Omit all images, then return the remaining material exactly as it stands.

#### [Data excerpt]
* Begin *

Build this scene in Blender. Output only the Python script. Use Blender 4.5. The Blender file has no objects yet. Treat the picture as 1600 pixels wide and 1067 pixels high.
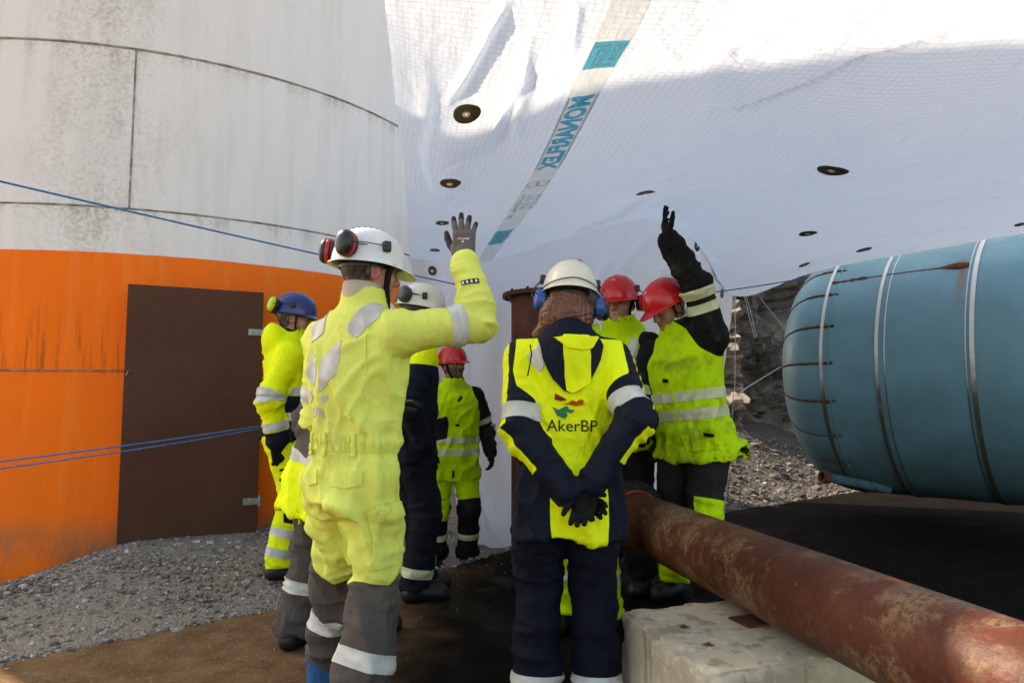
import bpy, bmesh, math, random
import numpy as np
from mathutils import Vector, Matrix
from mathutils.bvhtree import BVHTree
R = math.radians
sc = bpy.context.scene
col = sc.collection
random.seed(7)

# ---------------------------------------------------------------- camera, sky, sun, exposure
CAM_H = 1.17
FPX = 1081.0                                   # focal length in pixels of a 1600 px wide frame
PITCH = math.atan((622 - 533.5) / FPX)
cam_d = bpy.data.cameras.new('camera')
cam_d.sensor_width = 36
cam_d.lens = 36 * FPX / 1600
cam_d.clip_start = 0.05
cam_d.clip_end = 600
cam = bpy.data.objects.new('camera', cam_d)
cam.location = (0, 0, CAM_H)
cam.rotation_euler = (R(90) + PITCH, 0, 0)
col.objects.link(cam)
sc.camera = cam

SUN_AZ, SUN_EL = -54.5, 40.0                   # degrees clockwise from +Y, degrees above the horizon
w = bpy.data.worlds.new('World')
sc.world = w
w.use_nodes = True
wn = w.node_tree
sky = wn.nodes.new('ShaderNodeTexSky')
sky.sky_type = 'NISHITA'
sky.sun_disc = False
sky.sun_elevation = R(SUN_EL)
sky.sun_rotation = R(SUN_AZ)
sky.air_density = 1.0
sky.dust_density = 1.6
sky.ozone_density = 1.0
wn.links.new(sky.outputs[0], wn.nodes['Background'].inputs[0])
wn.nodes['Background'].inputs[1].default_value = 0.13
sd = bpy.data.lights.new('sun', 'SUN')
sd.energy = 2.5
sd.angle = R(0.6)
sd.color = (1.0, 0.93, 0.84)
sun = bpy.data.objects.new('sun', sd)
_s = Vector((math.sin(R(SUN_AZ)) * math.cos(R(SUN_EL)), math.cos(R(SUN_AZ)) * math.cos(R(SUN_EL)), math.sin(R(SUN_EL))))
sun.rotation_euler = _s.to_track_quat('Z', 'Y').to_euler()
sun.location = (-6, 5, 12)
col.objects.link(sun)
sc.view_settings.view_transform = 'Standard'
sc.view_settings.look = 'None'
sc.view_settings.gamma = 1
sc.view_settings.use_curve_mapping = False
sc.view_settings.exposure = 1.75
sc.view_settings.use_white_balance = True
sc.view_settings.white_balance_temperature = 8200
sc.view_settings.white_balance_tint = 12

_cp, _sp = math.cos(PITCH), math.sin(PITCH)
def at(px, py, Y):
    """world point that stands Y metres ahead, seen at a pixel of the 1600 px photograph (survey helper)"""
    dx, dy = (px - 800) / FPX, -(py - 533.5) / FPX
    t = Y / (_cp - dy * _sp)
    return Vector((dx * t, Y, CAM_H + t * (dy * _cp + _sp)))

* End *

#### [Answer below]
Build this scene in Blender. Output only the Python script. Use Blender 4.5. The Blender file has no objects yet. Treat the picture as 1600 pixels wide and 1067 pixels high.
import bpy, bmesh, math, random
import numpy as np
from mathutils import Vector, Matrix
from mathutils.bvhtree import BVHTree
R = math.radians
sc = bpy.context.scene
col = sc.collection
random.seed(7)

# ---------------------------------------------------------------- camera, sky, sun, exposure
CAM_H = 1.17
FPX = 1081.0                                   # focal length in pixels of a 1600 px wide frame
PITCH = math.atan((622 - 533.5) / FPX)
cam_d = bpy.data.cameras.new('camera')
cam_d.sensor_width = 36
cam_d.lens = 36 * FPX / 1600
cam_d.clip_start = 0.05
cam_d.clip_end = 600
cam = bpy.data.objects.new('camera', cam_d)
cam.location = (0, 0, CAM_H)
cam.rotation_euler = (R(90) + PITCH, 0, 0)
col.objects.link(cam)
sc.camera = cam

SUN_AZ, SUN_EL = -54.5, 40.0                   # degrees clockwise from +Y, degrees above the horizon
w = bpy.data.worlds.new('World')
sc.world = w
w.use_nodes = True
wn = w.node_tree
sky = wn.nodes.new('ShaderNodeTexSky')
sky.sky_type = 'NISHITA'
sky.sun_disc = False
sky.sun_elevation = R(SUN_EL)
sky.sun_rotation = R(SUN_AZ)
sky.air_density = 1.0
sky.dust_density = 1.6
sky.ozone_density = 1.0
wn.links.new(sky.outputs[0], wn.nodes['Background'].inputs[0])
wn.nodes['Background'].inputs[1].default_value = 0.13
sd = bpy.data.lights.new('sun', 'SUN')
sd.energy = 2.5
sd.angle = R(0.6)
sd.color = (1.0, 0.93, 0.84)
sun = bpy.data.objects.new('sun', sd)
_s = Vector((math.sin(R(SUN_AZ)) * math.cos(R(SUN_EL)), math.cos(R(SUN_AZ)) * math.cos(R(SUN_EL)), math.sin(R(SUN_EL))))
sun.rotation_euler = _s.to_track_quat('Z', 'Y').to_euler()
sun.location = (-6, 5, 12)
col.objects.link(sun)
sc.view_settings.view_transform = 'Standard'
sc.view_settings.look = 'None'
sc.view_settings.gamma = 1
sc.view_settings.use_curve_mapping = False
sc.view_settings.exposure = 1.75
sc.view_settings.use_white_balance = True
sc.view_settings.white_balance_temperature = 8200
sc.view_settings.white_balance_tint = 12

_cp, _sp = math.cos(PITCH), math.sin(PITCH)
def at(px, py, Y):
    """world point that stands Y metres ahead, seen at a pixel of the 1600 px photograph (survey helper)"""
    dx, dy = (px - 800) / FPX, -(py - 533.5) / FPX
    t = Y / (_cp - dy * _sp)
    return Vector((dx * t, Y, CAM_H + t * (dy * _cp + _sp)))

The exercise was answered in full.